:: WORK INSTRUCTIONS ::
Output every line exactly as written. Leave out pictures.
=== GIVEN DATA ===
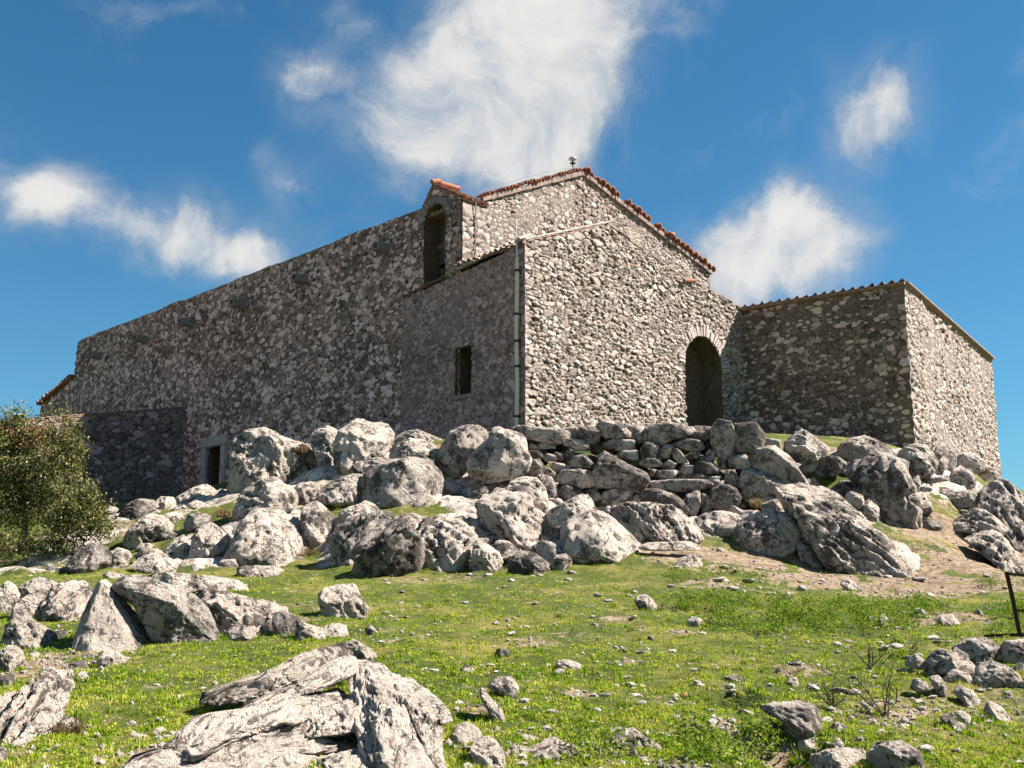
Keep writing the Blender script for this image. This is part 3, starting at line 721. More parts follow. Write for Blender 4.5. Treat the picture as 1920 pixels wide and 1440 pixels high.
 ('I', '335,730 380,700 422,715 370,738', 0, 'stone', 'stone', 'white stone in short grass left of the bare twigs', dict()),
 ('I', '1640,435 1665,420 1700,460 1668,468', 0, 'stone', 'stone', 'bright white stone on the dirt left of the gate', dict()),
 ('I', '885,290 900,260 940,258 1010,310 960,328', 0, 'stone', 'stone', 'flat slab stone on the dirt below the whale-backed ridge', dict()),
 ('I', '550,350 600,330 622,370 580,380', 0, 'stone', 'stone', 'cream stone at the edge between dirt and weeds', dict()),
 ('I', '1280,460 1300,425 1350,425 1400,465 1340,478', 0, 'stone', 'stone', 'brown stone at the right end of the weed bank', dict()),
 ('I', '1420,490 1440,460 1520,458 1575,525 1490,520', 0, 'stone', 'stone', 'low brown ledge on the dirt between weeds and gate', dict()),
 ('I', '1030,505 1060,460 1090,480 1072,515', 0, 'stone', 'stone', 'left brownish stone peeping out of the weed bank', dict(m='G')),
 ('I', '1098,505 1120,445 1152,480 1145,540', 0, 'stone', 'stone', 'right pointed stone peeping out of the weed bank', dict(m='G')),
 ('I', '1000,955 1020,940 1085,1010 1068,1024', 0, 'stone', 'stone', 'narrow white splinter below the bare twigs', dict()),
 ('I', '1175,610 1190,595 1225,600 1215,622', 0, 'stone', 'stone', 'dark little stone in the bright grass strip', dict(m='D')),
 ('I', '-5,905 18,893 36,922 0,932', 0, 'tile_shard', 'shard', 'reddish broken tile shard in the grass', dict(red=1)),
]
DRYWALL = """265,180 290,130 400,135 480,150 480,190 420,215 300,190|555,190 570,130 650,130 670,150 660,200 600,215|670,150 690,90 780,100 830,150 830,175 720,180|930,190 960,120 1060,110 1170,130 1190,165 1080,190 1020,215 970,205|1085,215 1150,190 1230,200 1250,240 1200,255 1130,240|1180,170 1230,145 1290,160 1270,195 1200,190|1310,150 1340,100 1400,110 1430,170 1420,260 1370,290 1320,260 1310,200|1430,180 1440,120 1540,110 1580,160 1580,240 1500,265 1440,250|1585,220 1600,190 1680,200 1680,245 1600,250|270,240 290,215 335,240 330,255|270,300 280,255 345,260 350,300 300,310|330,220 400,210 420,240 350,245|355,290 370,270 420,280 430,310 370,315|260,360 280,320 330,305 370,360 340,390 290,390|480,270 500,240 540,265 520,290 490,290|470,215 500,190 600,205 600,250 540,250|490,320 520,290 590,280 640,340 620,355 520,345|400,350 420,320 500,340 500,365 420,370|440,420 460,370 560,365 640,380 640,450 560,465 460,440|650,460 650,380 690,300 740,290 830,340 920,380 940,420 890,480 760,460|765,250 780,195 860,200 865,245|770,280 800,255 880,255 885,310 800,300|905,260 930,210 1000,220 985,290 920,290|1000,280 1030,230 1080,225 1060,290 1010,295|1080,280 1095,235 1130,260 1165,320 1110,320|1160,290 1200,260 1240,265 1220,300 1170,305|900,330 920,300 1010,300 1020,340 940,350|1020,340 1060,310 1100,330 1080,360 1030,360|1200,360 1220,320 1300,320 1345,355 1330,380 1220,385|1110,385 1150,340 1200,340 1190,385|1230,300 1260,285 1305,300 1300,320 1240,315|940,390 960,355 990,365 970,400|990,400 1010,370 1110,365 1090,405 1030,415|950,470 960,430 1100,420 1250,420 1290,440 1280,465 1150,485 1010,480|1100,410 1150,390 1270,385 1260,410 1170,418|1260,430 1290,400 1350,400 1320,440|1395,350 1400,290 1490,280 1530,340 1480,362|1380,420 1390,370 1430,370 1470,430 1450,465 1400,450|1465,440 1490,380 1540,360 1620,390 1700,450 1680,490 1600,510 1490,510|1530,300 1560,260 1660,245 1730,290 1790,370 1835,450 1770,460 1680,425 1600,375 1540,340|1295,540 1310,480 1360,450 1430,470 1465,520 1430,580 1380,600 1320,570|1290,450 1310,420 1350,420 1350,450 1310,475|690,550 700,490 780,470 850,490 840,545 760,560|900,520 930,480 1010,480 1100,510 1160,580 1150,615 1050,580 960,560|1150,560 1160,510 1230,480 1240,560 1210,620 1170,610|320,410 350,395 400,410 440,480 440,540 400,555 370,500 340,460|450,480 480,450 560,480 600,520 560,535 470,525|860,520 880,500 920,540 870,560|1270,270 1290,245 1330,270 1320,310 1290,300|700,210 760,190 770,240 700,245|650,300 700,260 760,290 700,310|380,390 420,380 440,430 400,430|590,480 650,470 690,520 640,540|1250,500 1300,520 1300,600 1250,610|1640,560 1480,540 1560,510 1660,510|880,160 920,150 930,200 890,215|1180,420 1000,430 1090,415|420,265 460,270 470,310 430,305|1340,300 1380,310 1380,360 1340,350"""
PILE = """1365,745 1370,690 1450,660 1540,680 1620,730 1655,780 1640,805 1550,795 1450,790 1380,795@10.7|1520,650 1600,595 1720,590 1790,640 1760,715 1680,730 1620,700@11.3|1760,670 1820,610 1960,600 2100,620 2090,740 1860,750 1790,730@11.2|1650,870 1660,740 1740,725 1830,760 1890,800 1870,860 1780,905 1700,905@10.3|1470,830 1520,765 1600,790 1650,830 1630,875 1540,870@10.4|1385,815 1440,800 1480,860 1480,925 1440,910 1410,860@10.0|1520,890 1560,855 1630,890 1670,940 1640,990 1600,970@9.8|1800,900 1840,880 1860,940 1830,965@9.9|1880,840 1930,810 2000,820 2010,890 1900,905@10.2|1850,780 1880,730 1910,730 1910,790 1870,800@10.6|1250,740 1270,690 1320,685 1360,720 1340,765 1280,755@10.9|1280,870 1300,820 1370,840 1380,880 1320,890@10.0|1520,665 1540,640 1610,690 1615,725 1560,700@10.9"""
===
:: SOLUTION ::
Keep writing the Blender script for this image. This is part 3, starting at line 721. More parts follow. Write for Blender 4.5. Treat the picture as 1920 pixels wide and 1440 pixels high.
 ('I', '335,730 380,700 422,715 370,738', 0, 'stone', 'stone', 'white stone in short grass left of the bare twigs', dict()),
 ('I', '1640,435 1665,420 1700,460 1668,468', 0, 'stone', 'stone', 'bright white stone on the dirt left of the gate', dict()),
 ('I', '885,290 900,260 940,258 1010,310 960,328', 0, 'stone', 'stone', 'flat slab stone on the dirt below the whale-backed ridge', dict()),
 ('I', '550,350 600,330 622,370 580,380', 0, 'stone', 'stone', 'cream stone at the edge between dirt and weeds', dict()),
 ('I', '1280,460 1300,425 1350,425 1400,465 1340,478', 0, 'stone', 'stone', 'brown stone at the right end of the weed bank', dict()),
 ('I', '1420,490 1440,460 1520,458 1575,525 1490,520', 0, 'stone', 'stone', 'low brown ledge on the dirt between weeds and gate', dict()),
 ('I', '1030,505 1060,460 1090,480 1072,515', 0, 'stone', 'stone', 'left brownish stone peeping out of the weed bank', dict(m='G')),
 ('I', '1098,505 1120,445 1152,480 1145,540', 0, 'stone', 'stone', 'right pointed stone peeping out of the weed bank', dict(m='G')),
 ('I', '1000,955 1020,940 1085,1010 1068,1024', 0, 'stone', 'stone', 'narrow white splinter below the bare twigs', dict()),
 ('I', '1175,610 1190,595 1225,600 1215,622', 0, 'stone', 'stone', 'dark little stone in the bright grass strip', dict(m='D')),
 ('I', '-5,905 18,893 36,922 0,932', 0, 'tile_shard', 'shard', 'reddish broken tile shard in the grass', dict(red=1)),
]
DRYWALL = """265,180 290,130 400,135 480,150 480,190 420,215 300,190|555,190 570,130 650,130 670,150 660,200 600,215|670,150 690,90 780,100 830,150 830,175 720,180|930,190 960,120 1060,110 1170,130 1190,165 1080,190 1020,215 970,205|1085,215 1150,190 1230,200 1250,240 1200,255 1130,240|1180,170 1230,145 1290,160 1270,195 1200,190|1310,150 1340,100 1400,110 1430,170 1420,260 1370,290 1320,260 1310,200|1430,180 1440,120 1540,110 1580,160 1580,240 1500,265 1440,250|1585,220 1600,190 1680,200 1680,245 1600,250|270,240 290,215 335,240 330,255|270,300 280,255 345,260 350,300 300,310|330,220 400,210 420,240 350,245|355,290 370,270 420,280 430,310 370,315|260,360 280,320 330,305 370,360 340,390 290,390|480,270 500,240 540,265 520,290 490,290|470,215 500,190 600,205 600,250 540,250|490,320 520,290 590,280 640,340 620,355 520,345|400,350 420,320 500,340 500,365 420,370|440,420 460,370 560,365 640,380 640,450 560,465 460,440|650,460 650,380 690,300 740,290 830,340 920,380 940,420 890,480 760,460|765,250 780,195 860,200 865,245|770,280 800,255 880,255 885,310 800,300|905,260 930,210 1000,220 985,290 920,290|1000,280 1030,230 1080,225 1060,290 1010,295|1080,280 1095,235 1130,260 1165,320 1110,320|1160,290 1200,260 1240,265 1220,300 1170,305|900,330 920,300 1010,300 1020,340 940,350|1020,340 1060,310 1100,330 1080,360 1030,360|1200,360 1220,320 1300,320 1345,355 1330,380 1220,385|1110,385 1150,340 1200,340 1190,385|1230,300 1260,285 1305,300 1300,320 1240,315|940,390 960,355 990,365 970,400|990,400 1010,370 1110,365 1090,405 1030,415|950,470 960,430 1100,420 1250,420 1290,440 1280,465 1150,485 1010,480|1100,410 1150,390 1270,385 1260,410 1170,418|1260,430 1290,400 1350,400 1320,440|1395,350 1400,290 1490,280 1530,340 1480,362|1380,420 1390,370 1430,370 1470,430 1450,465 1400,450|1465,440 1490,380 1540,360 1620,390 1700,450 1680,490 1600,510 1490,510|1530,300 1560,260 1660,245 1730,290 1790,370 1835,450 1770,460 1680,425 1600,375 1540,340|1295,540 1310,480 1360,450 1430,470 1465,520 1430,580 1380,600 1320,570|1290,450 1310,420 1350,420 1350,450 1310,475|690,550 700,490 780,470 850,490 840,545 760,560|900,520 930,480 1010,480 1100,510 1160,580 1150,615 1050,580 960,560|1150,560 1160,510 1230,480 1240,560 1210,620 1170,610|320,410 350,395 400,410 440,480 440,540 400,555 370,500 340,460|450,480 480,450 560,480 600,520 560,535 470,525|860,520 880,500 920,540 870,560|1270,270 1290,245 1330,270 1320,310 1290,300|700,210 760,190 770,240 700,245|650,300 700,260 760,290 700,310|380,390 420,380 440,430 400,430|590,480 650,470 690,520 640,540|1250,500 1300,520 1300,600 1250,610|1640,560 1480,540 1560,510 1660,510|880,160 920,150 930,200 890,215|1180,420 1000,430 1090,415|420,265 460,270 470,310 430,305|1340,300 1380,310 1380,360 1340,350"""
PILE = """1365,745 1370,690 1450,660 1540,680 1620,730 1655,780 1640,805 1550,795 1450,790 1380,795@10.7|1520,650 1600,595 1720,590 1790,640 1760,715 1680,730 1620,700@11.3|1760,670 1820,610 1960,600 2100,620 2090,740 1860,750 1790,730@11.2|1650,870 1660,740 1740,725 1830,760 1890,800 1870,860 1780,905 1700,905@10.3|1470,830 1520,765 1600,790 1650,830 1630,875 1540,870@10.4|1385,815 1440,800 1480,860 1480,925 1440,910 1410,860@10.0|1520,890 1560,855 1630,890 1670,940 1640,990 1600,970@9.8|1800,900 1840,880 1860,940 1830,965@9.9|1880,840 1930,810 2000,820 2010,890 1900,905@10.2|1850,780 1880,730 1910,730 1910,790 1870,800@10.6|1250,740 1270,690 1320,685 1360,720 1340,765 1280,755@10.9|1280,870 1300,820 1370,840 1380,880 1320,890@10.0|1520,665 1540,640 1610,690 1615,725 1560,700@10.9"""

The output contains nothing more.